ENTRIES SUPPLIED:
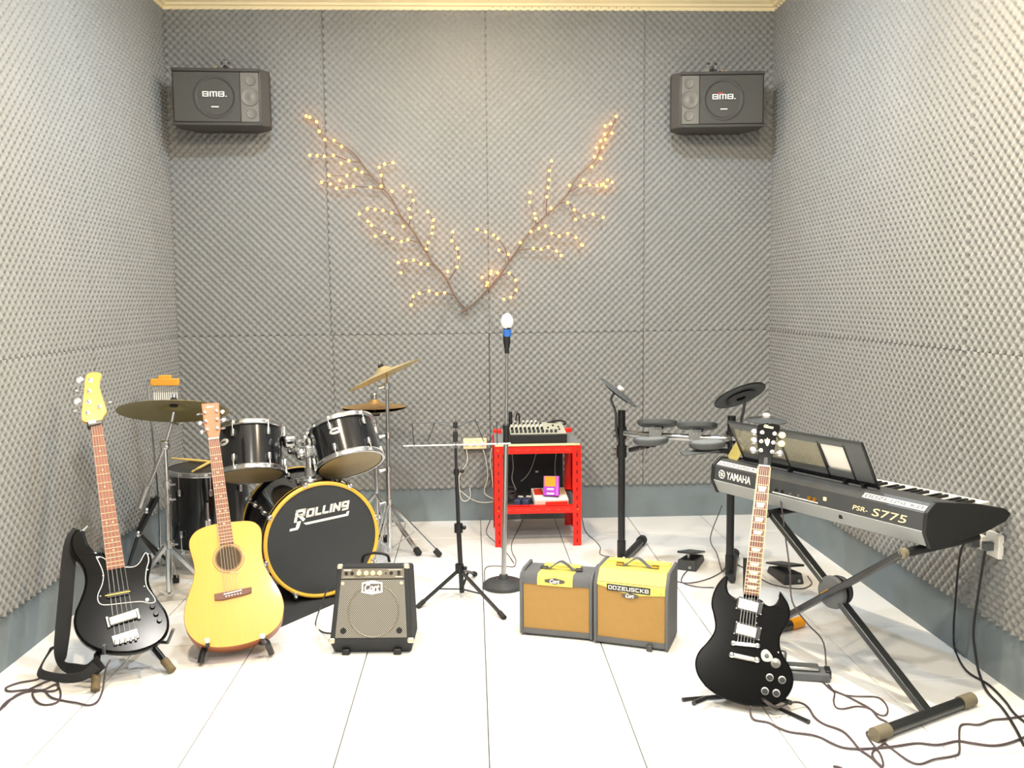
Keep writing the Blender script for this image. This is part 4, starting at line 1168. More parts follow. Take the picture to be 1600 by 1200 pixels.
# black tripod by the left wall
hub = at(217, 833, 4.42)
t = thing('tripod_stand', 'folded black tripod stand leaning by the left wall behind the boom stand', 'stand', (hub.x, hub.y, 0))
MB().tube([at(246, 776, 4.42), hub], .012, 10).build('upper_tube', 'black_satin', t, world=True)
MB().tube([at(238, 778, 4.42), at(214, 830, 4.42)], .007, 8).build('brace_tube', 'black_satin', t, world=True)
for e in (fl(198, 893, .012), fl(247, 872, .012), V3((hub.x + .02, hub.y + .30, .012))):
    MB().tube([hub, e], .009, 9).build('leg', 'black_satin', t, world=True)
for p in (hub, at(230, 797, 4.42)):
    MB().ball(p + V3((0, -.01, 0)), .017, 10, 7).build('joint', 'chrome', t, world=True)

# ---------------------------------------------------------------- amplifiers
# black practice bass amplifier: sloping front
A0 = fl(519, 1023); A1 = fl(643, 1022)
xd = (A1 - A0); wid = xd.length; xd.normalize()
M = frame((A0 + A1) / 2, xd, V3((0, 0, 1)).cross(xd), V3((0, 0, 1)))
ba = thing('bass_amplifier', 'black bass amplifier with metal grille and sloping front beside the music stand', 'amplifier', M, 'guitar amplifiers on the floor')
# side profile (y, z) and half width at each corner
prof = [(.02, .0, .150), (-.012, .052, .163), (.085, .332, .140), (.235, .292, .142), (.26, .0, .150)]
n = len(prof)
MB().add([(-h, y, z) for y, z, h in prof] + [(h, y, z) for y, z, h in prof],
         [tuple(range(n)), tuple(range(2 * n - 1, n - 1, -1))] + [(i, i + n, (i + 1) % n + n, (i + 1) % n) for i in range(n)]).build('cabinet', 'amp_black', ba, bevel=.010, seg=3)
# front plane frame (u right, v up the slope)
s0, s1 = V3((0, -.012, .052)), V3((0, .085, .332))
vd = (s1 - s0).normalized(); fn_ = V3((1, 0, 0)).cross(vd)       # outward is -fn_
L = (s1 - s0).length
def ap(u, v, d=0.):
    hw = .163 + (.140 - .163) * v
    return s0 + V3((u * hw, 0, 0)) + vd * (v * L) - fn_ * (-d)
def slab(u0, u1, v0, v1, d0, d1):
    pts = [(u0, v0), (u1, v0), (u1, v1), (u0, v1)]
    return MB().add([ap(a, b, d0) for a, b in pts] + [ap(a, b, d1) for a, b in pts], [(3, 2, 1, 0), (4, 5, 6, 7), (0, 1, 5, 4), (1, 2, 6, 5), (2, 3, 7, 6), (3, 0, 4, 7)])
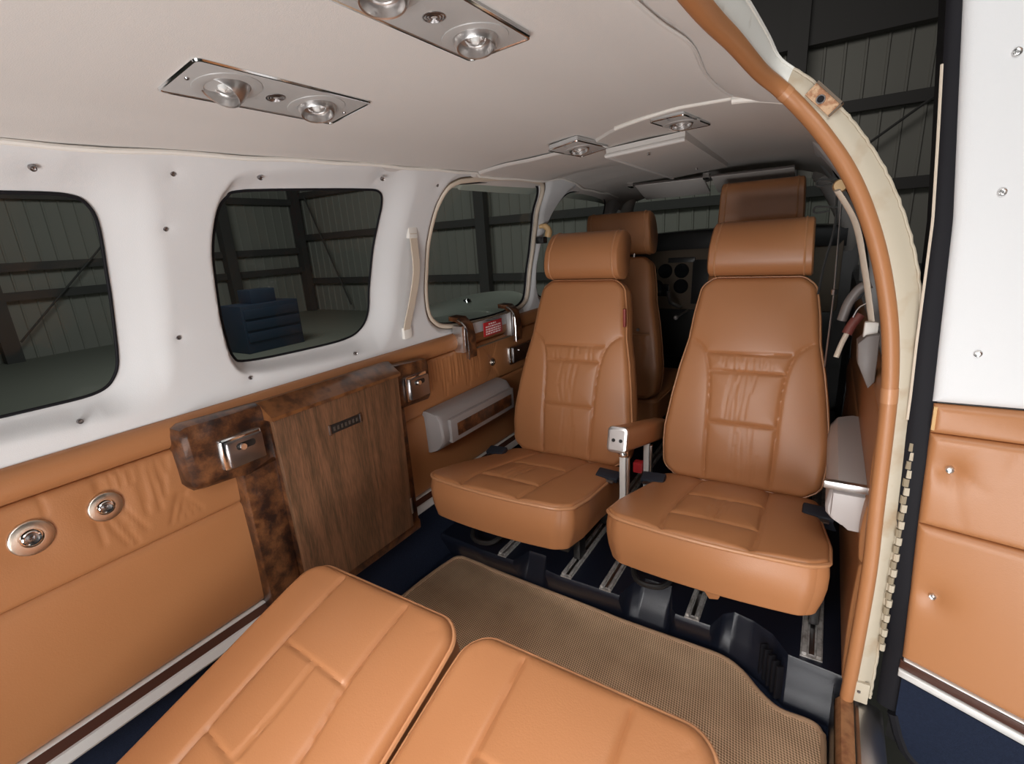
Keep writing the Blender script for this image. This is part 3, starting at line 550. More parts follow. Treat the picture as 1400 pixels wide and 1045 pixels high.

WHAT YOU NEED TO DO:
Without including any picture, retype the entries exactly.

FULL OUTPUT:
Keep writing the Blender script for this image. This is part 4, starting at line 1168. More parts follow. Take the picture to be 1600 by 1200 pixels.
# black tripod by the left wall
hub = at(217, 833, 4.42)
t = thing('tripod_stand', 'folded black tripod stand leaning by the left wall behind the boom stand', 'stand', (hub.x, hub.y, 0))
MB().tube([at(246, 776, 4.42), hub], .012, 10).build('upper_tube', 'black_satin', t, world=True)
MB().tube([at(238, 778, 4.42), at(214, 830, 4.42)], .007, 8).build('brace_tube', 'black_satin', t, world=True)
for e in (fl(198, 893, .012), fl(247, 872, .012), V3((hub.x + .02, hub.y + .30, .012))):
    MB().tube([hub, e], .009, 9).build('leg', 'black_satin', t, world=True)
for p in (hub, at(230, 797, 4.42)):
    MB().ball(p + V3((0, -.01, 0)), .017, 10, 7).build('joint', 'chrome', t, world=True)

# ---------------------------------------------------------------- amplifiers
# black practice bass amplifier: sloping front
A0 = fl(519, 1023); A1 = fl(643, 1022)
xd = (A1 - A0); wid = xd.length; xd.normalize()
M = frame((A0 + A1) / 2, xd, V3((0, 0, 1)).cross(xd), V3((0, 0, 1)))
ba = thing('bass_amplifier', 'black bass amplifier with metal grille and sloping front beside the music stand', 'amplifier', M, 'guitar amplifiers on the floor')
# side profile (y, z) and half width at each corner
prof = [(.02, .0, .150), (-.012, .052, .163), (.085, .332, .140), (.235, .292, .142), (.26, .0, .150)]
n = len(prof)
MB().add([(-h, y, z) for y, z, h in prof] + [(h, y, z) for y, z, h in prof],
         [tuple(range(n)), tuple(range(2 * n - 1, n - 1, -1))] + [(i, i + n, (i + 1) % n + n, (i + 1) % n) for i in range(n)]).build('cabinet', 'amp_black', ba, bevel=.010, seg=3)
# front plane frame (u right, v up the slope)
s0, s1 = V3((0, -.012, .052)), V3((0, .085, .332))
vd = (s1 - s0).normalized(); fn_ = V3((1, 0, 0)).cross(vd)       # outward is -fn_
L = (s1 - s0).length
def ap(u, v, d=0.):
    hw = .163 + (.140 - .163) * v
    return s0 + V3((u * hw, 0, 0)) + vd * (v * L) - fn_ * (-d)
def slab(u0, u1, v0, v1, d0, d1):
    pts = [(u0, v0), (u1, v0), (u1, v1), (u0, v1)]
    return MB().add([ap(a, b, d0) for a, b in pts] + [ap(a, b, d1) for a, b in pts], [(3, 2, 1, 0), (4, 5, 6, 7), (0, 1, 5, 4), (1, 2, 6, 5), (2, 3, 7, 6), (3, 0, 4, 7)])
Keep writing the Blender script for this image. This is part 3, starting at line 550. More parts follow. Treat the picture as 1400 pixels wide and 1045 pixels high.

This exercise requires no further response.